Сегодня это видится примерно так. Есть два уклада — старый аграрный и новый индустриальный. В новом индустриальном — более высокие норма прибыли и производительность труда, более сложная и развитая социальная организация. Индустриальный уклад, «прорастающий» в аграрной стране — это как бы «будущее посреди настоящего».
Соответственно, фундаментальное отличие рабочего от крестьянина — в том, что крестьянин (также как помещик, «вотчинник» или даже мещанин-ремесленник) принадлежит к прошлому, «вчерашнему» укладу, тогда как рабочий — к укладу наиболее актуальному, «мейнстримному». Но в этом новомодном укладе рабочий — пария, маргинал, находящийся на нижнем этаже социальной лестницы. Выше него в этой иерархии — финансовый капиталист, предприниматель, менеджер, даже тот же буржуа в ипостаси «паевого» инвестора. А в той мере, в которой новый уклад постепенно «прорастает» в госмашину, сращивается с ней — то и чиновник, и вообще любой находящийся на государственной службе человек. Фабрика — краса и гордость новой цивилизации, а те, кто на ней работает — «говорящие орудия», ходячие функции, приложения к станкам.

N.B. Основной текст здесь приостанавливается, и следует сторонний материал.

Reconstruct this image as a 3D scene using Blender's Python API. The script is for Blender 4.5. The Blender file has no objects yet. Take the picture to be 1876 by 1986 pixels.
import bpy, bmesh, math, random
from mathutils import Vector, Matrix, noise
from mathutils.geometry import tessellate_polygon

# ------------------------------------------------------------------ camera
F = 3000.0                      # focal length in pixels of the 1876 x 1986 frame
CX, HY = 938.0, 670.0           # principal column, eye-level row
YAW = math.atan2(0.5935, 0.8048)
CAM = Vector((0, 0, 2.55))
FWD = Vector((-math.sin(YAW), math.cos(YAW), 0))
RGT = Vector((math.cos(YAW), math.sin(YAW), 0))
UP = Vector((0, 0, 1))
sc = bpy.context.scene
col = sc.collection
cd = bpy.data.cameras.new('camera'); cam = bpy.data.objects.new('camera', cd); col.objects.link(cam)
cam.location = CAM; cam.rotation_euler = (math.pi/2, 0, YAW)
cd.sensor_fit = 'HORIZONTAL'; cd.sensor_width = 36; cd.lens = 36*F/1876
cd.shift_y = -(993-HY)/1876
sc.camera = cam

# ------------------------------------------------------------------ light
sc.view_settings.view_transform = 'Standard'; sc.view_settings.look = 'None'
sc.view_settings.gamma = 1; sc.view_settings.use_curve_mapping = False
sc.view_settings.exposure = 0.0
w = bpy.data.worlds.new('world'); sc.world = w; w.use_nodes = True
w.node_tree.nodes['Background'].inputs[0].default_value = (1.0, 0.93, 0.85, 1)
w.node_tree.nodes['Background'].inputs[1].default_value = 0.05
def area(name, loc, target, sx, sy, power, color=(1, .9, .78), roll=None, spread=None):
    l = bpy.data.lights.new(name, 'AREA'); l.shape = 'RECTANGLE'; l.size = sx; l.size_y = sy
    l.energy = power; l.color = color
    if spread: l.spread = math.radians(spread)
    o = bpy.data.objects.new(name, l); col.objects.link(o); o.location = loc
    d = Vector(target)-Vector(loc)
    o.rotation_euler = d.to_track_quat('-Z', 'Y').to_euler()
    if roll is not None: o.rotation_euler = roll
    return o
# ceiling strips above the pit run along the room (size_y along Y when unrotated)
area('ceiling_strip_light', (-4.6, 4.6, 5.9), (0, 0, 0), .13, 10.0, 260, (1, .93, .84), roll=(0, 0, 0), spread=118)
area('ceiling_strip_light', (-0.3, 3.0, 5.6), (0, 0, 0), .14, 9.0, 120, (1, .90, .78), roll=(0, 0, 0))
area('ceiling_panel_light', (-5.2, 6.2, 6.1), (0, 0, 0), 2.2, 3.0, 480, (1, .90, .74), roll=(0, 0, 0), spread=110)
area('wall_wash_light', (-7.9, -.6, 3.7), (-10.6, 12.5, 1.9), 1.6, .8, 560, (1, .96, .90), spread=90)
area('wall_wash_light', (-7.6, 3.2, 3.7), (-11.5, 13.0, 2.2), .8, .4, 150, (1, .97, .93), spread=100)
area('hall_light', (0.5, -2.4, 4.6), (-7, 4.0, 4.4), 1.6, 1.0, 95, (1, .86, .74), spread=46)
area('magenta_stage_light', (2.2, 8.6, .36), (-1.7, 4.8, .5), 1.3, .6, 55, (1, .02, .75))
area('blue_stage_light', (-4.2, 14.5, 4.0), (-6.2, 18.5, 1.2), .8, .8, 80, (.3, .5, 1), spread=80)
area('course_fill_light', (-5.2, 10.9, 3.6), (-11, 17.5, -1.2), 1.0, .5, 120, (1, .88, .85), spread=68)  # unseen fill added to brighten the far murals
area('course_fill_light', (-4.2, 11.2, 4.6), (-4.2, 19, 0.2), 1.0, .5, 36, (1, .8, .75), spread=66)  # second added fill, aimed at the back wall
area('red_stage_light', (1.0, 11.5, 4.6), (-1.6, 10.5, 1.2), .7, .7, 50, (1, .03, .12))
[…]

И это притом, что фабрика порождает очень специфический тип социальности. Человек изо дня в день выполняет сотни и тысячи раз одну и ту же, достаточно простую операцию, являющуюся при этом составной частью большого и сложного процесса. То есть от качества этих (автоматически повторяющихся) действий зависит и следующий за ним технологической по цепочке, и вся цепочка в целом. Велика вероятность, что такой человек рано или поздно перестает ощущать себя неким автономным индивидуумом, «личностью» в собственном смысле — он на рефлекторном уровне начинает ощущать себя частью большого индустриального целого, «деталью машины». Фабрика, как коллектив, и превращается исподволь в «социальную машину», причем происходит это исподволь, как бы незаметно, в миллионе микро-ситуаций взаимной «притирки» изначально очень разных людей.
Собственно, вот вам и готовая «армия» — и далеко не факт, что ее «генералом» является предприниматель или собственник производства. Этот последний живет в рынке и мыслит в логике рынка, действуя фабрикой как самим собой, продолженным в пространстве. Уже поэтому он — «человек», а не «деталь машины»; у него другой ритм жизни, другой круг интересов, другие потребности. Рано или поздно он неизбежно перестает понимать тех людей, которые у него работают — просто в силу очень разного образа жизни. И дело тут вовсе не в потреблении — он вполне может быть аскетом, «сгорающим» на работе — это ничего не изменит. Главное, что они — «в форме», а он, так сказать, «штатский».
Обособляясь, «фабричный» микросоциум не может не противопоставлять себя всему остальному обществу. Это противопоставление может идти разными путями — рабочие могут считать себя «лучше» или «хуже» т.н. «обычных людей», главное что «другими». Или, как любят выражаться современные философы, «исключенными».
Вот эта среда «исключенных» — и есть готовое топливо революций.
У того типа микросоциума, который возникает из фабричных рабочих, есть свои преимущества и недостатки. Преимущества — в развитых способностях к автоматизации, согласованному (солидарному) действию и делегированию функций. Слабость — в высоком уровне инерции и дефиците гибкости. Как у любой машины, здесь всегда есть уязвимые узлы, ударив по которым, машину можно сломать.
Такой способ политической организации, как «партия ленинского типа» — идеально соответствует рассматриваемому типу социальности. Фабрика уже сама по себе есть готовая «форма» для партийной структуры. В любой другой страте возникает конфликт с укладом; здесь же все ложится как влитое: идеология (жанрово практически тождественная технологическому описанию работы производства), дисциплина, иерархия ролей, сбалансированная внутрипартийной демократией; внутреннее медиа как «не только агитатор и пропагандист, но и организатор» (т.е. полный функционал расположенной в цеху радиоточки).
Очень интересно было бы сделать интеллектуальное упражнение на проектирование политической организации, адекватной социальной структуре «сетевого общества», network society. Ризома — это не машина. Это такая живая хрень, устойчивая к отсечению частей и ударам в самые разные точки; обладающая развитой способности к регенерации. Но, тем не менее, это не амеба; не жидкий студень, у ризомы, как учат Делез с Гваттари, есть некий «стержень». И вот он как раз — жесткий и «чоткий». А вокруг — мягкая, податливая и постоянно развивающаяся периферия.
Партия делезовского типа. Какая она?